Garrison, Anderson, and Archer (1999) defined presence as the ability of participants in a community of inquiry to project themselves socially and emotionally, as real people through the medium of communication being used. More specifically, social presence represents the degree of feeling, perception, and reaction of being connected by CMC to another intellectual entity through electronic media (Tu & McIsaac, 2002). It will influence online social interaction, and impact individual instrumental voice, value-expressive voice, and the group interaction process (Roberts, Lowry, & Sweeney, 2006).

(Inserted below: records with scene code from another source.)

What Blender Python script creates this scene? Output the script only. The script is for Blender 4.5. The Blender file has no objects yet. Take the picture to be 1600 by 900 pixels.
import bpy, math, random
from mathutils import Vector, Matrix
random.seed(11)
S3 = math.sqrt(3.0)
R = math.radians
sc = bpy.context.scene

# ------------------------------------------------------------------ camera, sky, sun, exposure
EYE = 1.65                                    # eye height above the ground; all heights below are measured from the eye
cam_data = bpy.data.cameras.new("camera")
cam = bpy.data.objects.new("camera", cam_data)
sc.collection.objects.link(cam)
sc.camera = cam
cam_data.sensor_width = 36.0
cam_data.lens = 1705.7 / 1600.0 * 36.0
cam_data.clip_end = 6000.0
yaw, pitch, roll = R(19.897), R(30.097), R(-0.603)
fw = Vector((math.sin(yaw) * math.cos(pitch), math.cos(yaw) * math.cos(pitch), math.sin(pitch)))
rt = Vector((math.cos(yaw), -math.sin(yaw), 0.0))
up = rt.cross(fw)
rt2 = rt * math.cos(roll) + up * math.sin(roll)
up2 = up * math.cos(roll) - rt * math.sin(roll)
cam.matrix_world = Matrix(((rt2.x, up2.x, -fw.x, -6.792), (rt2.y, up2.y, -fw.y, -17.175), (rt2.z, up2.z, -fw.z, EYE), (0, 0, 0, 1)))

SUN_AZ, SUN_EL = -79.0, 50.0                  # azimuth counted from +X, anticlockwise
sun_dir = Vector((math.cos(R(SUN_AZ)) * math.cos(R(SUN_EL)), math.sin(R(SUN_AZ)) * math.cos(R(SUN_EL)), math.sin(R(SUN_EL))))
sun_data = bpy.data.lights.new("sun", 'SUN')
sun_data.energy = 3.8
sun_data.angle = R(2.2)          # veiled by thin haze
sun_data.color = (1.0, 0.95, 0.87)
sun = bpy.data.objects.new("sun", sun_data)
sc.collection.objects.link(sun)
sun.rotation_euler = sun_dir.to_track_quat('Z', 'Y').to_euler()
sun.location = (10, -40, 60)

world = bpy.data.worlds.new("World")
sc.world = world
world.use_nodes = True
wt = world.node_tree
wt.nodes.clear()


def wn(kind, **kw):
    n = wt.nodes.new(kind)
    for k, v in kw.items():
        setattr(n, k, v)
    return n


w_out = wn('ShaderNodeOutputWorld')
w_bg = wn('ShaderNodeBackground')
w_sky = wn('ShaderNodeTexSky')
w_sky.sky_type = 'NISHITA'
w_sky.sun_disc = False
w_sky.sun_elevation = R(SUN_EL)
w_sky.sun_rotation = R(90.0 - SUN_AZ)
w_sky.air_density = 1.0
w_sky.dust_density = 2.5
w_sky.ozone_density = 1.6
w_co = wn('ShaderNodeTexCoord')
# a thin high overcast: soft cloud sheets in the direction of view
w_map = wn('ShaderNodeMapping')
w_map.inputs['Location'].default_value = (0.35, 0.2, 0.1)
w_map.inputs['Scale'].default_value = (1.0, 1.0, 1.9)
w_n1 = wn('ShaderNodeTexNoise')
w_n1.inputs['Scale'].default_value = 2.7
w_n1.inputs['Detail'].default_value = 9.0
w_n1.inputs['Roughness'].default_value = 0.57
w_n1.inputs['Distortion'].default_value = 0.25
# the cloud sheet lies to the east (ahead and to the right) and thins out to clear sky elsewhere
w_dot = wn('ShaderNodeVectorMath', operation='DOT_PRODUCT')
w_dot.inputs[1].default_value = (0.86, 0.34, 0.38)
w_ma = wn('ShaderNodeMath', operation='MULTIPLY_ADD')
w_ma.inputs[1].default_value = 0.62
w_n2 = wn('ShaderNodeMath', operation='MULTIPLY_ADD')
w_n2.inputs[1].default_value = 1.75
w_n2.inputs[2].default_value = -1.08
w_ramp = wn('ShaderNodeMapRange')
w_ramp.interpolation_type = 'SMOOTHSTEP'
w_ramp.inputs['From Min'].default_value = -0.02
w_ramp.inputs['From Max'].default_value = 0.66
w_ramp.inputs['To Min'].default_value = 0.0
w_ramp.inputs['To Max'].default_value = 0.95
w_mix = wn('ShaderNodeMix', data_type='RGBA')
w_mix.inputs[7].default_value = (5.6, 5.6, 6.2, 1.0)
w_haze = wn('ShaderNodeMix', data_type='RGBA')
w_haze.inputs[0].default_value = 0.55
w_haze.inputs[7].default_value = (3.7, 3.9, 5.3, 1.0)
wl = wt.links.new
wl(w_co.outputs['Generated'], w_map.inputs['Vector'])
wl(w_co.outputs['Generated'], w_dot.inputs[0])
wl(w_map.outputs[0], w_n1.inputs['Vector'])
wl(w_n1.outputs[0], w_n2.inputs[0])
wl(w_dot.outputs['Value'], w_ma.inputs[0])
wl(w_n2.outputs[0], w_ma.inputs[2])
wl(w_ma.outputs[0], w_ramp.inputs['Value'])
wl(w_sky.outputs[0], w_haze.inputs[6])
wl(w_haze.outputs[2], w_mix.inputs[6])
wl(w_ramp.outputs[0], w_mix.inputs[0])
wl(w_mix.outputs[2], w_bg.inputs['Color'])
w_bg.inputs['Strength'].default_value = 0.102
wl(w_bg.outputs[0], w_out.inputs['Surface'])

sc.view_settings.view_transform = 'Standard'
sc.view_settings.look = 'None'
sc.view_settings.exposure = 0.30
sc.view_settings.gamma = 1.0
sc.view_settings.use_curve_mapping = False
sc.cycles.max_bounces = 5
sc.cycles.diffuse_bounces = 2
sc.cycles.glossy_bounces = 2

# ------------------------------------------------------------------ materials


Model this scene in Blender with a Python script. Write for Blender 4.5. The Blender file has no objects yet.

Researchers argue that social presence may instigate, sustain, and support cognitive and affective learning objectives by making group interactions appealing, engaging, and intrinsically rewarding (Rourke et al., 2001). Cognitive learning evaluations suggest that the social presence of teachers is positively related to perceived learning (Russo & Benson, 2005) and perceived satisfaction (Gunawardena & Zittle, 1997). When social presence is combined with a positive teaching presence, the groups examined demonstrated high levels of cognitive learning. In fact, Garrison et. al. (2010) emphasized on the importance of teaching presence on learners’ social presence, such as nonverbal and verbal communication skills of instructors enhance the social presence of learners. It is clear that higher social presence would lead to better performance on written assignments and encouraged greater interaction in group assignments (Polhemus, Shih, & Swan, 2001). When examining frequency of discussion dialogues, studies consonant with the results that higher social presence would initiate and maintain a greater quantity of interactions, responses, and lengths of postings (Russo & Benson, 2009).

Clearly, social presence has a positive relationship with affective learning because its foundation is socio-cultural learning. Russo and Benson (2009) concluded higher social presence would lead to more positive attitude toward courses while Gunawardena et al. (2001) indicated social presence facilitates the building of trust and self-disclosure within online learning environments.